PUBLISHED: 16:51 12 September 2008 | UPDATED: 21:16 05 July 2010

A DANISH trawler, which sprang a leak in the southern North Sea, had to be rescued by the Royal Navy fishery protection vessel HMS Mersey.

The fishing vessel Inger Lis sent out a distress signal on Thursday night after getting into difficulties 40 miles off the Dutch coast.

A DANISH trawler, which sprang a leak in the southern North Sea, had to be rescued by the Royal Navy fishery protection vessel HMS Mersey.

The fishing vessel Inger Lis sent out a distress signal after getting into difficulties 40 miles off the Dutch coast.

HMS Mersey, involved in a fishery protection deployment with other EU navies, went to their aid as the stricken vessel was some 12 miles to the north.

On arrival at the scene, the water level in the trawler's engine room was approximately five feet deep and up to the cylinder head of the engine.
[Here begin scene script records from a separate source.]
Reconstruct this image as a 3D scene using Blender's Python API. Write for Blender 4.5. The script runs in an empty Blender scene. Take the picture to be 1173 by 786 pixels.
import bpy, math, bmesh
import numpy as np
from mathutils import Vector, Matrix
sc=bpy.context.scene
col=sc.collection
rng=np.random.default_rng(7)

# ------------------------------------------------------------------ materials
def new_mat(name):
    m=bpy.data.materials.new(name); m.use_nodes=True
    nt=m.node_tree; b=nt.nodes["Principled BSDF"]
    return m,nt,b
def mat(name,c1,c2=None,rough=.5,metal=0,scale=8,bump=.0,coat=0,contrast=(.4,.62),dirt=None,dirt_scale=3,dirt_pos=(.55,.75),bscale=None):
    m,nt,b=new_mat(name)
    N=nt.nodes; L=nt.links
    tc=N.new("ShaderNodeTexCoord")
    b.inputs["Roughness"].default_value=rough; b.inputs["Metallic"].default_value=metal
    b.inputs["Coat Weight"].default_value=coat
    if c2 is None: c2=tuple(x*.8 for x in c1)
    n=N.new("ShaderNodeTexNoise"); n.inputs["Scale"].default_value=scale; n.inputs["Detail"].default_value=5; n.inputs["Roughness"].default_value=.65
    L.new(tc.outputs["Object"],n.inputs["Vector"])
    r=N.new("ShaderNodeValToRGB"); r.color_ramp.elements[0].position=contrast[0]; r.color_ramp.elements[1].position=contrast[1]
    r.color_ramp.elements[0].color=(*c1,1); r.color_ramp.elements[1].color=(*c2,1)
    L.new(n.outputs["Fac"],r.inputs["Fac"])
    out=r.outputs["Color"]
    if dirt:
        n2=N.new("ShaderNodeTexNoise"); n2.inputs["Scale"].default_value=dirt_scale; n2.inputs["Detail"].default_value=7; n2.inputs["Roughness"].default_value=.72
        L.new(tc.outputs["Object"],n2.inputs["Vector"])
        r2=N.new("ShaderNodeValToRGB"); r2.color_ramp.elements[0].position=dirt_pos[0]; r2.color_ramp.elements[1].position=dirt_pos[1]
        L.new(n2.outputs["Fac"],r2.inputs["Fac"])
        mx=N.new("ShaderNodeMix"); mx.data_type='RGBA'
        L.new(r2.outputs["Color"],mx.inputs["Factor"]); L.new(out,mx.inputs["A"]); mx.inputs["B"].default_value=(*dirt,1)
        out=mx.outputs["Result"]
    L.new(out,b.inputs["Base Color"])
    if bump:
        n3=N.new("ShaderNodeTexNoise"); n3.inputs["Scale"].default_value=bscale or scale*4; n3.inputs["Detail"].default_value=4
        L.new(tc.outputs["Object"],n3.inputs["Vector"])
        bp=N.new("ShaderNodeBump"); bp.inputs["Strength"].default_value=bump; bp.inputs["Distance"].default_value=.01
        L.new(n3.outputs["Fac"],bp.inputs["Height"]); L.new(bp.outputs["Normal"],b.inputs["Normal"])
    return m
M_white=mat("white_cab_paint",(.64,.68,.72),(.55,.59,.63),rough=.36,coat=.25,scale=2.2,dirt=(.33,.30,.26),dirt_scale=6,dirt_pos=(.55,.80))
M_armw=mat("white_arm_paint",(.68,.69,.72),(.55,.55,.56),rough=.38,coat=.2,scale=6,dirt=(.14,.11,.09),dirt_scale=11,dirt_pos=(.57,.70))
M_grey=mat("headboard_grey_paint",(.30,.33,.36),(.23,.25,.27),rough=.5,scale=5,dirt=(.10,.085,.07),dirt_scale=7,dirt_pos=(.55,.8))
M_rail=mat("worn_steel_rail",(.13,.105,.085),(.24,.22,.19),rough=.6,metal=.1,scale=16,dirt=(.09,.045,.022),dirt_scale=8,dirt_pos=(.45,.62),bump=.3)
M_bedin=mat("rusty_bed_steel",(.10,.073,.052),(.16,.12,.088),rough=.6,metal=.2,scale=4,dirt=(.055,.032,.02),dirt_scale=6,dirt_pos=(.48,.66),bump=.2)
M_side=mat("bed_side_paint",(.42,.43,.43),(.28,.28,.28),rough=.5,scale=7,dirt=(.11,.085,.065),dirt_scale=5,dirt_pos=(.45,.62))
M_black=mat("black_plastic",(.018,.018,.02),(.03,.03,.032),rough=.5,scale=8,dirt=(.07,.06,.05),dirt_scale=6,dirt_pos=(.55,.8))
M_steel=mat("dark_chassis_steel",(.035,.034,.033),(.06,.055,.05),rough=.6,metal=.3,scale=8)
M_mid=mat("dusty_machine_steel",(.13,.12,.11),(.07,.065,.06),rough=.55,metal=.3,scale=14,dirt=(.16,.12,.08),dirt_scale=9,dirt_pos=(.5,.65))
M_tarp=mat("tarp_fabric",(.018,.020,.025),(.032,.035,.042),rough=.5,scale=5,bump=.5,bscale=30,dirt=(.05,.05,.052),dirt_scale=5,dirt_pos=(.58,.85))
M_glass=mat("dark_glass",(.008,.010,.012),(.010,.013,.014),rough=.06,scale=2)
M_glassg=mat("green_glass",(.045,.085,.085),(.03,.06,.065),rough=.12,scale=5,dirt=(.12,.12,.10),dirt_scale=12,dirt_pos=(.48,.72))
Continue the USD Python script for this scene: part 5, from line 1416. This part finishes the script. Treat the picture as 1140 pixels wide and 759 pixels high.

Engineers clear the engine room of water in about 15 minutes, and worked out that the water was coming in near the rudder, but were unable to get to the location to stop the leak. However, by this time a Dutch lifeboat had arrived with a smaller pump which was capable of dealing with the few gallons per minute that was still coming in. When a second Dutch lifeboat arrived to take the Danish vessel under tow to safety, HMS Mersey's team returned to their ship and the Royal Navy ship was able to continue her fishery patrol.